What inspired you to write Teaching English to Refugees?

I’d always kept my work life and my writing life separate. One activity was public, the other private, both vital. Then I wrote a short story describing a bit of what I did in the classroom for Leah Browning, the editor of an online literary journal called Apple Valley Review. When the piece was selected as a notable story for that year’s Best American Short Stories, I realized this was something people might want to learn more about, so I decided to turn it into a larger project.

I love that your book is a hybrid of memoir, essay, philosophy—and other things, to boot. How and why did you structure it this way?

I studied philosophy in college, and have never gotten over it.

A lot of the things I’d been telling myself over the years—elaborations or revisions of arguments made by certain post-structuralist writers I’d been fond of once—just didn’t add up anymore, didn’t square with my experience teaching English, especially to learners who weren’t literate in their first language.

This book is really my attempt to answer some nagging questions that are typically the province of philosophy, but to do so in a very personal way, to locate my answers in my experience, not just as a teacher but as a father and a husband and a son. I don’t want to say much more than that, as I hope people will read the book and draw their own conclusions.

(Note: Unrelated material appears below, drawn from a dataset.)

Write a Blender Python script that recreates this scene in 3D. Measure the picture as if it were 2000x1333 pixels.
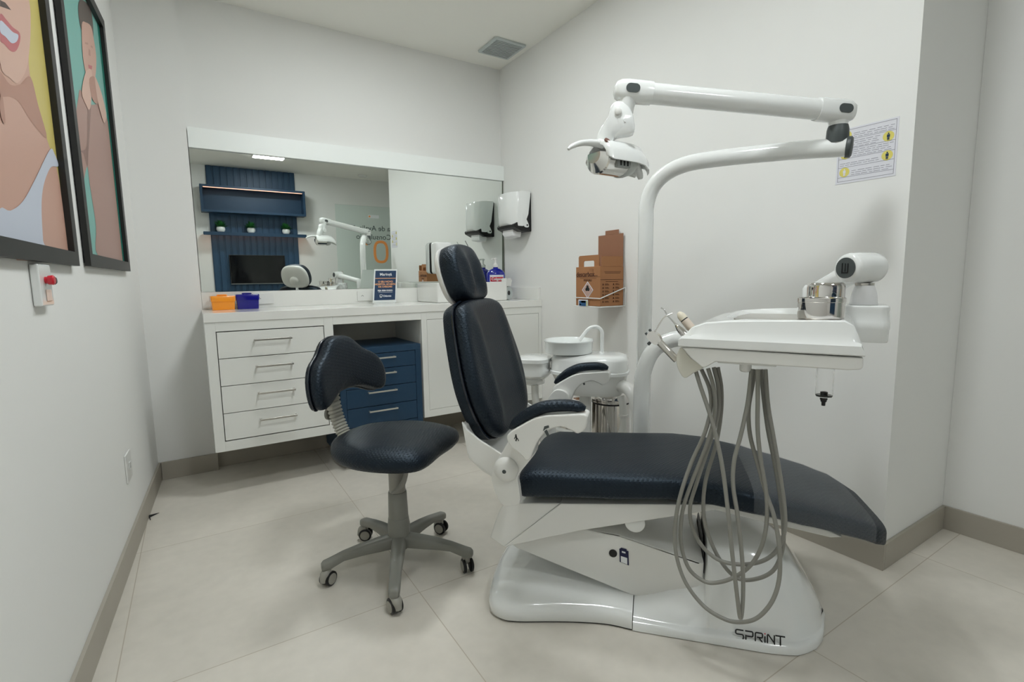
import bpy, bmesh, math, random
from mathutils import Vector, Matrix, Euler
random.seed(7)
for o in list(bpy.data.objects): bpy.data.objects.remove(o, do_unlink=True)
SC = bpy.context.scene
COL = SC.collection
PI = math.pi
def R(d): return math.radians(d)

# ------------------------------------------------------------------ camera
yaw, pitch, roll, fpx = R(32.206), R(6.880), R(-0.909), 978.7
fw = Vector((math.sin(yaw)*math.cos(pitch), math.cos(yaw)*math.cos(pitch), -math.sin(pitch)))
rr = Vector((math.cos(yaw), -math.sin(yaw), 0)); uu = rr.cross(fw)
r2 = rr*math.cos(roll) + uu*math.sin(roll); u2 = -rr*math.sin(roll) + uu*math.cos(roll)
cd = bpy.data.cameras.new('camera'); cd.sensor_width = 36; cd.lens = fpx/2000*36; cd.clip_start = .02
cam = bpy.data.objects.new('camera', cd); COL.objects.link(cam)
M = Matrix.Identity(4)
for i in range(3): M[i][0], M[i][1], M[i][2] = r2[i], u2[i], -fw[i]
M[0][3], M[1][3], M[2][3] = 0, 0, 1.05
cam.matrix_world = M
SC.camera = cam
# ------------------------------------------------------------------ view, world
SC.view_settings.view_transform = 'Standard'
try: SC.view_settings.look = 'None'
except Exception: pass
SC.view_settings.gamma = 1.0
SC.view_settings.use_curve_mapping = False
SC.view_settings.exposure = 0.0
LAMP_POWER = 71.0
wd = bpy.data.worlds.new('world'); SC.world = wd; wd.use_nodes = True
wd.node_tree.nodes['Background'].inputs[0].default_value = (.9, .93, 1, 1)
wd.node_tree.nodes['Background'].inputs[1].default_value = .05

# ------------------------------------------------------------------ materials
def srgb(r, g, b):
    f = lambda c: (c/255/12.92) if c/255 <= .04045 else ((c/255+.055)/1.055)**2.4
    return (f(r), f(g), f(b), 1)
MATS = {}
def mat(name, col, rough=.5, metal=0, coat=0, bump=None, var=None, trans=0, ior=1.45, emis=None, spec=.5, alpha=1):
    if name in MATS: return MATS[name]
    m = bpy.data.materials.new(name); m.use_nodes = True
    nt = m.node_tree; b = nt.nodes['Principled BSDF']
    b.inputs['Base Color'].default_value = col
    b.inputs['Roughness'].default_value = rough
    b.inputs['Metallic'].default_value = metal
    b.inputs['Coat Weight'].default_value = coat
    b.inputs['Coat Roughness'].default_value = .06
    b.inputs['Transmission Weight'].default_value = trans
    b.inputs['IOR'].default_value = ior
    b.inputs['Specular IOR Level'].default_value = spec
    b.inputs['Alpha'].default_value = alpha
    if emis:
        b.inputs['Emission Color'].default_value = emis[0]; b.inputs['Emission Strength'].default_value = emis[1]
    tc = None
    if bump or var:
        tc = nt.nodes.new('ShaderNodeTexCoord')
    if var:   # (scale, amount): gentle mottling of the thing's own colour
        n = nt.nodes.new('ShaderNodeTexNoise'); n.inputs['Scale'].default_value = var[0]; n.inputs['Detail'].default_value = 4
        nt.links.new(tc.outputs['Object'], n.inputs['Vector'])
        mp = nt.nodes.new('ShaderNodeMapRange'); mp.inputs[3].default_value = 1-var[1]; mp.inputs[4].default_value = 1+var[1]
        nt.links.new(n.outputs['Fac'], mp.inputs[0])
        mx = nt.nodes.new('ShaderNodeVectorMath'); mx.operation = 'SCALE'; mx.inputs[0].default_value = col[:3]
        nt.links.new(mp.outputs[0], mx.inputs['Scale']); nt.links.new(mx.outputs[0], b.inputs['Base Color'])
    if bump:  # (kind, scale, strength)
        kind, sc, st = bump
        if kind == 'noise':
            n = nt.nodes.new('ShaderNodeTexNoise'); n.inputs['Scale'].default_value = sc; n.inputs['Detail'].default_value = 3
            nt.links.new(tc.outputs['Object'], n.inputs['Vector']); h = n.outputs['Fac']
        elif kind == 'leather':   # embossed little diamonds
            mpg = nt.nodes.new('ShaderNodeMapping'); mpg.inputs['Rotation'].default_value = (R(35), R(40), R(45)); mpg.inputs['Scale'].default_value = (sc, sc, sc)
            nt.links.new(tc.outputs['Object'], mpg.inputs['Vector'])
            hs = []
            for ax in range(3):
                w = nt.nodes.new('ShaderNodeTexWave'); w.bands_direction = 'XYZ'[ax]; w.inputs['Scale'].default_value = 1; w.inputs['Distortion'].default_value = 0
                nt.links.new(mpg.outputs[0], w.inputs['Vector']); hs.append(w.outputs['Fac'])
            m1 = nt.nodes.new('ShaderNodeMath'); m1.operation = 'MULTIPLY'; nt.links.new(hs[0], m1.inputs[0]); nt.links.new(hs[1], m1.inputs[1])
            m2 = nt.nodes.new('ShaderNodeMath'); m2.operation = 'MULTIPLY'; nt.links.new(m1.outputs[0], m2.inputs[0]); nt.links.new(hs[2], m2.inputs[1])
            h = m2.outputs[0]
        bp = nt.nodes.new('ShaderNodeBump'); bp.inputs['Strength'].default_value = st; bp.inputs['Distance'].default_value = .002
        nt.links.new(h, bp.inputs['Height']); nt.links.new(bp.outputs[0], b.inputs['Normal'])
    MATS[name] = m
    return m

WALL = mat('wall_paint', srgb(236, 236, 233), .75, bump=('noise', 60, .05), var=(1.5, .012))
CEIL = mat('ceiling_paint', srgb(244, 243, 236), .85)
WHITE = mat('white_gloss_plastic', srgb(236, 238, 236), .14, coat=.6)
WSAT = mat('white_satin_plastic', srgb(232, 232, 228), .32, coat=.2)
WMEL = mat('white_melamine', srgb(233, 234, 229), .4)
QUARTZ = mat('white_quartz', srgb(238, 238, 233), .16, coat=.4, var=(12, .01))
LEATH = mat('navy_leather', srgb(16, 21, 29), .46, coat=0, bump=('leather', 40, .55), spec=.5)
LEATH.node_tree.nodes['Principled BSDF'].inputs['Specular Tint'].default_value = (.62, .82, 1, 1)
PIPE = mat('navy_piping', srgb(20, 28, 40), .25, coat=.4)
VINYL = mat('clear_vinyl', (.75, .8, .85, 1), .12, alpha=.09, coat=1, spec=.6)
STEEL = mat('polished_steel', (.70, .68, .66, 1), .07, 1)
BRUSH = mat('brushed_steel', (.62, .60, .56, 1), .3, 1)
CHROME = mat('chrome', (.8, .8, .8, 1), .05, 1)
DGREY = mat('dark_grey_plastic', srgb(72, 78, 78), .45)
BLACK = mat('black_plastic', srgb(22, 22, 23), .4)
STOOLG = mat('grey_nylon', srgb(132, 132, 125), .38, var=(30, .02))
STOOLL = mat('light_grey_nylon', srgb(158, 156, 147), .4)
HOSE = mat('grey_silicone_hose', srgb(140, 139, 132), .35, coat=.2)
BEIGE = mat('beige_plastic', srgb(218, 205, 190), .35)
HOLDER = mat('warm_white_plastic', srgb(212, 210, 198), .35)
BLUEL = mat('navy_laminate', srgb(32, 62, 88), .42, var=(20, .05))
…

The hybrid form took shape as I wrote. I tend not to think about form in advance; the most important thing for me is to locate myself in the narrative, to establish what my role is. Often when I’m struggling with a piece it’s because I haven’t done this.

I always try to be direct, to dissolve the difference between myself and the narrator, or attenuate it as much as possible. At the same time, I don’t want to overdetermine a piece of writing, so I use certain techniques more often associated with fiction—like dialogue—to give the reader space to interpret. The form of this book is a function of that, of my attempt to resolve this abiding tension, to reconcile my desire to be both present and absent.

Who are your favorite authors?

I didn’t study literature in school. I’ve always read purely for pleasure, and consequently there are huge gaps in my reading. As a younger man I read everything by Kafka, Dostoevsky, Marquez, Calvino, Abish, Kundera. Men. I read books by women, but the only woman writer I read in an exhaustive way was Marguerite Duras.

I reached a point where I was tired of hearing men’s voices, not just in literature, but in music, in film, in television. And I wanted to fill in some of the gaps in my reading, and one of the biggest gaps was in 19th-century British literature, so I started reading my wife’s old books from college and all the great women writers from this period. These books are so familiar to many readers, so any recommendations I might make will only beg the question “Where the hell has this guy been?” But I love Jane Austen and Charlotte Brontё.

What else keeps you fulfilled?

Teasing my son, or really enduring his teasing, is at once a withering and delicious affair. And watching television and movies with my wife, who I simply adore. And watching my cat follow my wife around the house with utter devotion. And watching the white baby bunny rabbit who has enchanted our entire neighborhood spending the better part of his day on our lawn, because he likes our lawn the best.